United Launch Alliance's Atlas V launch vehicle is one of America's biggest rockets. But in just four short years, we'll get a new rocket to send our satellites into space -- and this one won't depend on Russian rocket engines.

Artist's rendering of the new Vulcan rocket at launch. Source: ULA.

The new rocket, dubbed "Vulcan" will replace Atlas as America's go-to space rocket. Built around one first-stage booster and one second-stage rocket, Vulcan will be "simple," "affordable," and will offer "unprecedented flexibility in a single system." Plus, ULA is designing Vulcan with an eye to further improvements down the road.

By 2023, ULA plans to switch out the rocket's Boeing-built Centaur second stage rocket and replace it with an even more powerful "ACES" (Advanced Cryogenic Evolved Stage) rocket.

Additionally, Vulcan will boast anywhere from four to six solid rocket boosters to give it some extra "oomph" at liftoff.

Vulcan is more than the sum of its parts. Source: ULA.

Once fully assembled, ULA says these several parts will enable Vulcan to "exceed the capability" of today's Atlas V. Moreover, with ACES inserted, Vulcan will match "the current capability of the Delta IV Heavy, which carries the largest payloads for our most critical customers" -- and at a lower cost.

All that remains now is to figure out who will build the parts.

So, who will build them?
Primarily intended to replace Lockheed Martin's (LMT -0.71%) Russian-engine-dependent Atlas V, the Vulcan will mostly be a Lockheed Martin project. But with its eventual capability of replacing Boeing's Delta IV Heavy as well, the new rocket will be a joint venture between both of America's aerospace giants. The picture of who will help them build the actual rocket engines, too, has gotten a whole lot clearer in recent weeks.

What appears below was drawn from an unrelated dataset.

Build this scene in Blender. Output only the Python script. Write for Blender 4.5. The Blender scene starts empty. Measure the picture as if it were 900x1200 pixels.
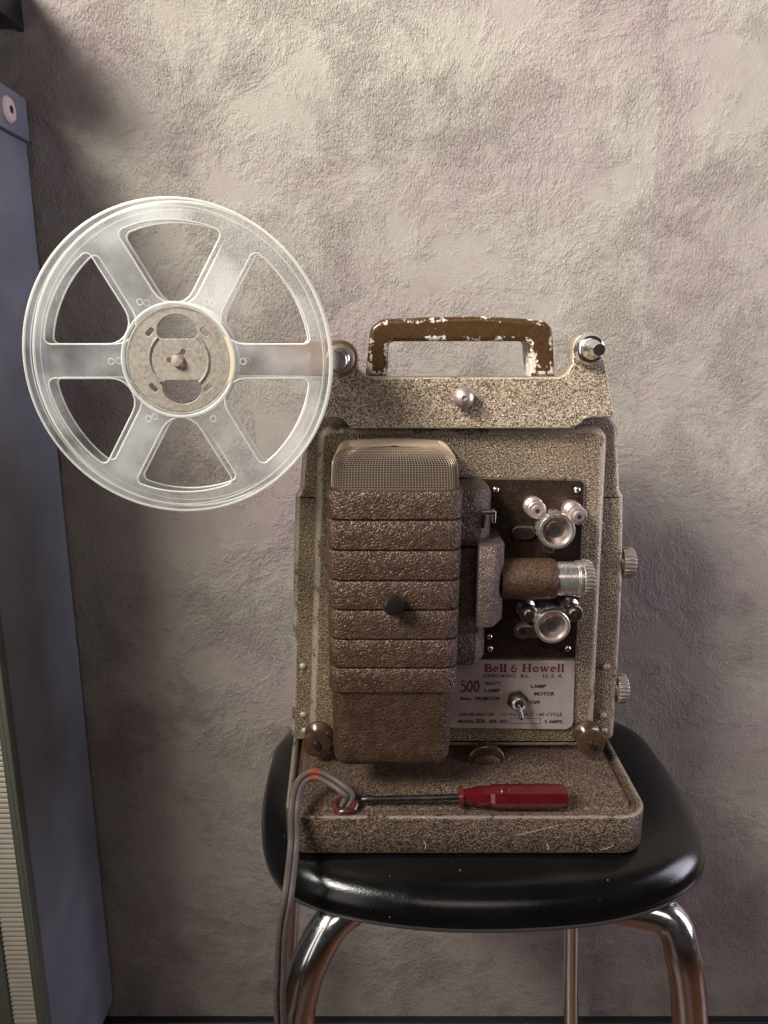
import bpy, bmesh, math, random
from mathutils import Vector, Matrix
random.seed(7)
C = bpy.context.scene.collection
# ------------------------------------------------------------------ camera, world, lights
F = 870.0 / 1200.0                      # focal length / picture height
PITCH = math.radians(13.2)
CT, ST = math.cos(PITCH), math.sin(PITCH)
EYE = 77.0                              # camera height over the floor in cm
cam = bpy.data.cameras.new('camera'); camo = bpy.data.objects.new('camera', cam); C.objects.link(camo)
camo.location = (0, 0, EYE * .01); camo.rotation_euler = (math.radians(90) - PITCH, 0, 0)
cam.sensor_fit = 'VERTICAL'; cam.sensor_height = 24; cam.lens = 24 * F
cam.clip_start = .01; cam.clip_end = 50
bpy.context.scene.camera = camo

w = bpy.data.worlds.new('World'); bpy.context.scene.world = w; w.use_nodes = True
bg = w.node_tree.nodes['Background']
bg.inputs[0].default_value = (.80, .74, .72, 1); bg.inputs[1].default_value = .028

def area(name, loc, target, sx, sy, power, col, spread=180):
    l = bpy.data.lights.new(name, 'AREA'); l.shape = 'RECTANGLE'; l.size = sx; l.size_y = sy
    l.energy = power; l.color = col; l.spread = math.radians(spread)
    o = bpy.data.objects.new(name, l); C.objects.link(o); o.location = loc
    o.rotation_euler = (Vector(target) - Vector(loc)).to_track_quat('-Z', 'Y').to_euler()
    return o
area('window_light_upper', (-.98, -.38, 1.80), (.34, .60, 1.16), .60, .55, 19.5, (1, .972, .885), 72)
area('window_light_left', (-.72, -.50, .80), (.0, .50, .60), .50, 1.1, 1.0, (1, .93, .88), 110)
area('window_light_right', (1.15, .38, .78), (.0, .53, .70), .36, .9, 3.8, (.88, .83, 1), 110)
area('fill_light_front', (.15, -1.5, 1.9), (.1, .5, .7), 1.0, .6, 1.3, (1, .88, .80), 90)  # added warm fill from the front, not a window

vs = bpy.context.scene.view_settings
vs.view_transform = 'Standard'; vs.look = 'None'; vs.exposure = 0; vs.gamma = 1

# ------------------------------------------------------------------ geometry helpers (cm, eye at the origin)
def W(x, y, z): return Vector((x * .01, y * .01, (EYE + z) * .01))
def UY(px, py, Y):                      # a spot of the photo that lies in the upright plane Y
    u = (px - 450) / 870.0; v = (600 - py) / 870.0
    dy = CT + v * ST; dz = v * CT - ST
    t = Y / dy
    return (u * t, dz * t)
def UZ(px, py, Z):                      # a spot of the photo that lies in the level plane Z
    u = (px - 450) / 870.0; v = (600 - py) / 870.0
    dy = CT + v * ST; dz = v * CT - ST
    t = Z / dz
    return (u * t, dy * t)
def PX(px, Y, Z):                       # how far 1 px reaches there
    return px * (Y * CT - Z * ST) / 870.0

ORG = {}
def thing(name, label, cat, loc, group=None):
    o = bpy.data.objects.new(name, None); C.objects.link(o); o.empty_display_size = .02
    o.location = W(*loc); ORG[o.name] = W(*loc)
    o['label'] = label; o['category'] = cat
    if group: o['group'] = group
    return o
def finish(name, me, mat, parent=None, smooth=35, label=None):
    o = bpy.data.objects.new(name, me); C.objects.link(o)
    if parent is not None:
        off = ORG[parent.name]
        me.transform(Matrix.Translation(-off)); ORG[o.name] = off
        # keep sub-parts relative to the same origin
        o.parent = parent
    else: ORG[o.name] = Vector((0, 0, 0))
    if mat is not None: me.materials.clear(); me.materials.append(mat)
    if smooth:
        for p in me.polygons: p.use_smooth = True
        me.set_sharp_from_angle(angle=math.radians(smooth))
    if label: o['label'] = label
    return o
def obj(name, bm, mat, parent=None, smooth=35, label=None):
    bmesh.ops.recalc_face_normals(bm, faces=bm.faces)
    me = bpy.data.meshes.new(name); bm.to_mesh(me); bm.free()
    return finish(name, me, mat, parent, smooth, label)
def structure(o): o['kind'] = 'structure'; return o
def B(): return bmesh.new()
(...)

Earlier this month, Lockheed Martin announced plans to "expand production capabilities for the American-made BE-4 engine that will power the Vulcan next-generation launch system." BE-4 is a methane-and-liquid oxygen-fueled engine being developed by Jeff Bezos's privately funded Blue Origin rocket venture. It's competing with an AR1 rocket under development by Aerojet Rocketdyne (AJRD).

Lockheed Martin's announcement makes it clear that it prefers the former engine over the latter to power Vulcan's first stage. But what about the second stage, and what about the solid rocket boosters that will ring around Vulcan at liftoff?

This week, ULA announced a second "strategic partnership," this time with rocket tech company Orbital ATK (OA). According to this release, Orbital ATK will become the "sole provider" of solid rocket boosters for Vulcan, with production to commence "immediately." According to ULA, Orbital ATK's design for the solid rocket boosters "will significantly lower the price" of this piece of Vulcan.

Interestingly, ULA went one step further in making this announcement, confirming that it will use Orbital ATK's solid rocket boosters on both the Vulcan and the Atlas V (so long as it remains in service). The "sole provider" language tells us, without saying so explicitly, that Aerojet Rocketdyne's services will no longer be required in this regard. 

What it means to investors
Taken together, this seems a solid one-two punch against Aerojet Rocketdyne. On one hand, Blue Origin is well on its way to capturing the main engine business on Vulcan. On the other hand, Orbital ATK is set to swipe Aerojet Rocketdyne's solid rocket booster business -- from Vulcan and from Atlas V. As early as "late 2018," Aerojet Rocketdyne could be out of the booster business.

At this point in time, it seems all that remains for Aerojet Rocketdyne is its legacy role as the supplier of RL10 liquid-fueled rockets on the Centaur second stage of Vulcan -- and even that business is not secure. With Centaur set to go away as soon as ACES is up to speed, Aerojet must compete for, and win, a place within ACES, or it could find itself out of the Vulcan project entirely.

The takeaway for Aerojet Rocketdyne shareholders? Things are not looking good, and the pressure on Aerojet to raise its bid significantly, and buy ULA entirely -- probably overpaying in the process -- just got intense.

ULA getting rid of its Russian RD-180 ROCKET ENGINEs was supposed to be good news for American rocket-makers like Aerojet Rocketdyne. That story has now changed. Source: Wikimedia Commons.